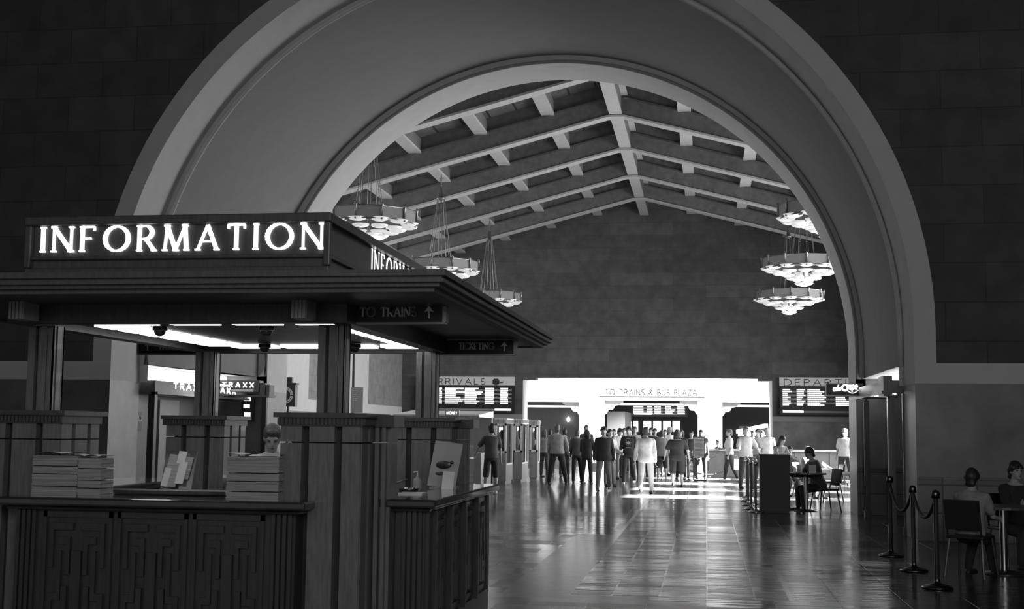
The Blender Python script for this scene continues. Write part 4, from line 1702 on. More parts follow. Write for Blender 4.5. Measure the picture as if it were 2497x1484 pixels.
rope('queue_rope', (pts['a'].x, pts['a'].y, .9), (pts['b'].x + .3, pts['b'].y, .72), .15, 'dark rope sloping down below the printed notice', rope_dark)
rope('queue_rope', (pts['a'].x, pts['a'].y, .35), (pts['b'].x + .6, pts['b'].y, .2), .12, 'lower dark belt sloping across the floor light by the notice stand', rope_dark)
ra, rb = atY(2004, 1127, 33), atY(2094, 1149, 27.5)
rope('queue_rope', ra, rb, .14, 'pale sagging rope bright in the sun at the right', rope_light, .04)
# foreground posts at the right
fore = []
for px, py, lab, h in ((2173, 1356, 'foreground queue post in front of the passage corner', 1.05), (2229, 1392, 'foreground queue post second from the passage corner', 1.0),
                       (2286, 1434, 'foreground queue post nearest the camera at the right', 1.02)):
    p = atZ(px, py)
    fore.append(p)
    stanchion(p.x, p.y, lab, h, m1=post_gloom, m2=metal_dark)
rope('queue_rope', (fore[0].x, fore[0].y, .93), (fore[1].x, fore[1].y, .93), .28, 'dark rope between the first two foreground posts', rope_dark, .02)
rope('queue_rope', (fore[1].x, fore[1].y, .93), (fore[2].x, fore[2].y, .93), .25, 'dark rope between the two nearer foreground posts', rope_dark, .02)

# dark podium
pa, pb = atZ(1853, 1250), atZ(1928, 1250)
Yp = (pa.y + pb.y) / 2
t = thing('podium', 'tall black podium standing in the middle right of the hall', 'podium', ((pa.x + pb.x) / 2, Yp, 0))
mb = MB()
mb.box(pa.x + .01, pb.x - .01, Yp, Yp + .45, 0.03, 1.13)
mb.box(pa.x + .04, pb.x - .04, Yp + .03, Yp + .42, 0, .03)
mb.build('body', black, t)
mb = MB()
mb.box(pa.x - .0, pb.x + .0, Yp - .02, Yp + .47, 1.13, 1.16)
mb.build('top', black, t)
mb = MB()
mb.box(pa.x + .06, pb.x - .06, Yp - .008, Yp, .12, 1.05)
mb.build('front_panel', black, t)

# printed notice on its stand
pa, pb = atY(1691, 1066, 42.5), atY(1717, 1115, 42.5)
t = thing('notice_stand', 'printed grey notice in a frame on a floor stand', 'sign', ((pa.x + pb.x) / 2, 42.5, 0))
mb = MB()
mb.box(pa.x, pb.x, 42.5, 42.53, pb.z, pa.z)
mb.build('notice', paper_grey, t)
mb = MB()
for k in range(14):
    z = pa.z - .06 - .04 * k
    mb.box(pa.x + .04, pb.x - .04 - (.06 if k % 4 == 3 else 0), 42.49, 42.5, z - .012, z)
o = mb.build('text_lines', letter_black, t)
mb = MB()
for x in (pa.x - .02, pb.x):
    mb.box(x, x + .02, 42.49, 42.54, 0.03, pa.z + .06)
mb.box(pa.x - .02, pb.x + .02, 42.49, 42.54, pa.z, pa.z + .03)
mb.box(pa.x - .08, pb.x + .08, 42.38, 42.66, 0, .03)
mb.build('frame', metal_dark, t)

# long grey service desk with white top at the back (in front of the opening, right half)
pa, pb = atY(1727, 1094, 47.3), atY(2066, 1094, 47.3)
t = thing('service_desk', 'long low grey desk with a white top across the back of the hall', 'desk', ((pa.x + pb.x) / 2, 47.3, 0))
zt = pa.z
mb = MB()
mb.box(pa.x, pb.x, 47.3, 48.2, .18, zt - .06)
mb.box(pa.x - .05, pb.x + .05, 47.2, 48.2, .0, .18)
for i in range(8):
    a = pa.x + (pb.x - pa.x) * i / 8
    mb.box(a, a + .03, 47.27, 47.3, .18, zt - .06)
mb.build('body', grey_panel, t)
mb = MB()
mb.box(pa.x - .04, pb.x + .04, 47.2, 48.3, zt - .06, zt)
mb.build('top', white_paint, t)


def cafe_table(x, y, h, r_, label, light=False):
    t = thing('cafe_table', label, 'table', (x, y, 0))
    mb = MB()
    mb.smooth = False
    mb.lathe([(0, h - .03), (r_, h - .03), (r_, h), (0, h)], (0, 0, 0), 28)
    mb.build('table_top', white_paint if light else wood_dark, t, local=True)
    mb = MB()
    mb.smooth = True
    mb.lathe([(.045, .03), (.045, h - .03)], (0, 0, 0), 14)
    mb.build('pedestal', chrome, t, local=True)
    mb = MB()
    mb.smooth = True
    mb.lathe([(0, 0), (.24, 0), (.23, .02), (.06, .05), (0, .05)], (0, 0, 0), 20)
    mb.build('foot', metal_dark, t, local=True)
    return t


def cafe_chair(x, y, rz, label, group=None):
    """metal cafe chair; the sitter faces -Y before the turn"""
    t = thing('cafe_chair', label, 'chair', (x, y, 0), rz, group)
    mb = MB()
    mb.box(-.21, .21, -.20, .21, .43, .465)
    mb.build('seat', black, t, local=True, bevel=.012)
    mb = MB()
    mb.obox((0, .25, .70), (.20, .014, .17), Matrix.Rotation(R(-9), 3, 'X'))
    mb.build('backrest', black, t, local=True, bevel=.008)
    for sx in (-1, 1):
        for sy in (-1, 1):
            mb = MB()
            mb.tube([(sx * .18, sy * .17, .44), (sx * .22, sy * .24, 0)], .014, 6)
            mb.build('leg', metal_dark, t, local=True)
        mb = MB()
        mb.tube([(sx * .19, .19, .44), (sx * .19, .29, .85)], .013, 6)
        mb.build('back_post', metal_dark, t, local=True)
    return t


pt = atZ(1937, 1246)
TX, TY_ = pt.x, pt.y + .1
cafe_table(TX + .24, TY_, .78, .42, 'round cafe table in front of the seated man in the sun')
# things on the table
def menu_card(x, y, z, w_, h_, label, m_=None, name='menu_card'):
    mb = MB()
    mb.prism([(y - .04, z), (y + .04, z), (y + .002, z + h_), (y - .002, z + h_)], w_, 'x', x - w_ / 2)
    tag(mb.build(name, m_ or paper, org=(x, y, z)), label, 'card')


def cup(x, y, z, label, h_=.10, r_=.038, m_=None):
    mb = MB()
    mb.smooth = True
    mb.lathe([(0, 0), (r_ * .75, 0), (r_, h_), (r_ * .92, h_), (r_ * .68, .008), (0, .008)], (x, y, z), 14)
    tag(mb.build('cup', m_ or white_paint, org=(x, y, z)), label, 'cup')


cup(TX + .10, TY_ - .05, .78, 'pale tall cup at the left of the cafe table beside the podium', .17, .05)
cup(TX + .22, TY_ + .08, .78, 'small dark cup in the middle of the cafe table beside the podium', .09, .04, metal_dark)
menu_card(TX + .37, TY_ - .12, .78, .14, .17, 'folded white menu card on the cafe table beside the podium')
cafe_chair(atZ(2003, 1240).x, pt.y + .10, R(-68), 'black metal chair under the seated man beside the cafe table')
ch2 = atZ(2026, 1222)
cafe_chair(ch2.x, ch2.y, R(-80), 'empty black chair right behind the seated man, legs over the sunlit floor')
# group table further back
gt = atZ(1925, 1196)
cafe_table(gt.x, gt.y, .78, .45, 'farther cafe table where several people sit behind the podium', True)
# dark foreground tables at the far right
ft = atZ(2445, 1400)
cafe_table(atY(2445, 1230, 15.6).x, 15.6, .78, .40, 'cafe table in the dark at the right edge')
cafe_chair(atY(2366, 1200, 15.2).x, 15.25, R(150), 'dark chair under the seated woman in the foreground gloom')
cafe_chair(atY(2470, 1200, 16.6).x, 16.7, R(20), 'dark chair behind the table at the right edge')

# ================================================================== PEOPLE
skin_m = mat('skin', 0.36, 0.55, noise=0.05)
hair_d = mat('dark_hair', 0.02, 0.5, noise=0.3, nscale=30)
hair_l = mat('light_hair', 0.35, 0.55, noise=0.3, nscale=30)
hair_g = mat('grey_hair', 0.085, 0.55, noise=0.3, nscale=30)
CL = {k: mat('cloth_%s' % k, v, 0.85, noise=0.18, nscale=9, bump=0.25) for k, v in
      dict(black=0.022, dark=0.045, charcoal=0.07, grey=0.16, mid=0.24, pale=0.42, white=0.68).items()}
shoe_d = mat('dark_shoe', 0.02, 0.5)
shoe_w = mat('white_shoe', 0.6, 0.5)
feature_m = mat('face_feature', 0.03, 0.5)


def fuse(mb, name, mats, parent, voxel=.012, smooth=4, shrink=0.0):
    """one continuous skin round overlapping volumes"""
    me = mb.mesh(name)
    o = bpy.data.objects.new(name, me)
    col.objects.link(o)
    r = o.modifiers.new('r', 'REMESH')
    r.mode = 'VOXEL'
    r.voxel_size = voxel
    sm = o.modifiers.new('s', 'SMOOTH')
    sm.factor = .5
    sm.iterations = smooth
    dg = bpy.context.evaluated_depsgraph_get()
    m2 = bpy.data.meshes.new_from_object(o.evaluated_get(dg))
    m2.name = name
    col.objects.unlink(o)
    bpy.data.objects.remove(o)
    bpy.data.meshes.remove(me)
    m2.materials.clear()
    for q in (mats if isinstance(mats, (list, tuple)) else [mats]):
        m2.materials.append(q)
    m2.polygons.foreach_set('use_smooth', [True] * len(m2.polygons))
    n = bpy.data.objects.new(name, m2)
    col.objects.link(n)
    n.parent = parent
    return n


def tilt(v, fwd, out, side):
    """direction of a limb hanging down (0,0,-1), swung fwd deg toward -Y and out deg to the side"""
    a, b = R(fwd), R(out)
    return Vector((side * math.sin(b) * math.cos(a), -math.sin(a) , -math.cos(a) * math.cos(b))).normalized()


def torso(mb, base, lean, W, D, infl=0.0, z0=0.0, z1=1.0, flare=0.0, turn=0):
    """lofted trunk from hips (0) to shoulders (1) above base; lean = forward degrees; returns shoulder centre"""
    rings = [(-.10, .135, .10), (-.03, .165, .115), (.05, .170, .120), (.14, .155, .110), (.24, .148, .103), (.34, .165, .112), (.42, .178, .115), (.49, .172, .10), (.54, .13, .08), (.565, .07, .06)]
    M = Matrix.Rotation(R(lean), 3, 'X')
    vs, fs = [], []
    n = 16
    use = [q for q in rings if z0 <= q[0] <= z1]
    for k, (z, rx, ry) in enumerate(use):
        fl_ = flare * max(0, (.12 - z) / .2)
        for i in range(n):
            a = 2 * math.pi * i / n
            ca, sa = math.cos(a), math.sin(a)
            ca = math.copysign(abs(ca) ** .85, ca)
            p = Vector(((rx * W + infl + fl_) * ca, (ry * D + infl + fl_) * sa, z))
            vs.append(Vector(base) + M @ p)
    for k in range(len(use) - 1):
        for i in range(n):
            fs.append((k * n + i, k * n + (i + 1) % n, (k + 1) * n + (i + 1) % n, (k + 1) * n + i))
    fs.append(tuple(range(n - 1, -1, -1)))
    fs.append(tuple((len(use) - 1) * n + i for i in range(n)))
    mb.add(vs, fs)
    return M


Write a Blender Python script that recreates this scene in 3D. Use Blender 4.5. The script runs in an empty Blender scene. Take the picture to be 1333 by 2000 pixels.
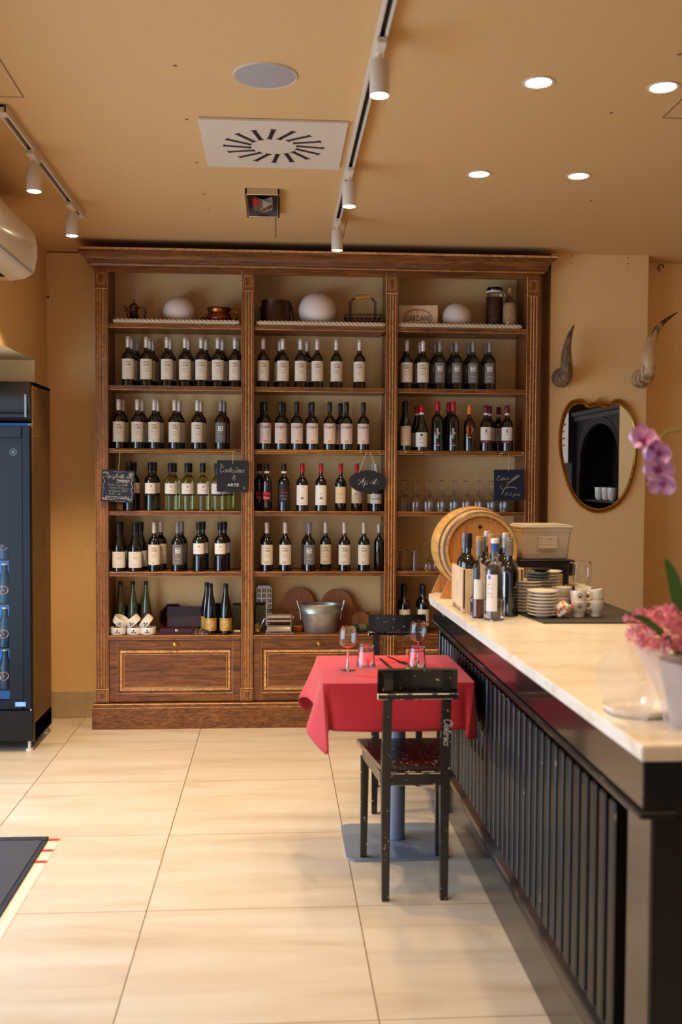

□ □ □

#### [What the exercise asks]
Using the listing above, list every line in which the string "empty" occurs.

#### [Reply]
cafe_chair(ch2.x, ch2.y, R(-80), 'empty black chair right behind the seated man, legs over the sunlit floor')
Write a Blender Python script that recreates this scene in 3D. Use Blender 4.5. The script runs in an empty Blender scene. Take the picture to be 1333 by 2000 pixels.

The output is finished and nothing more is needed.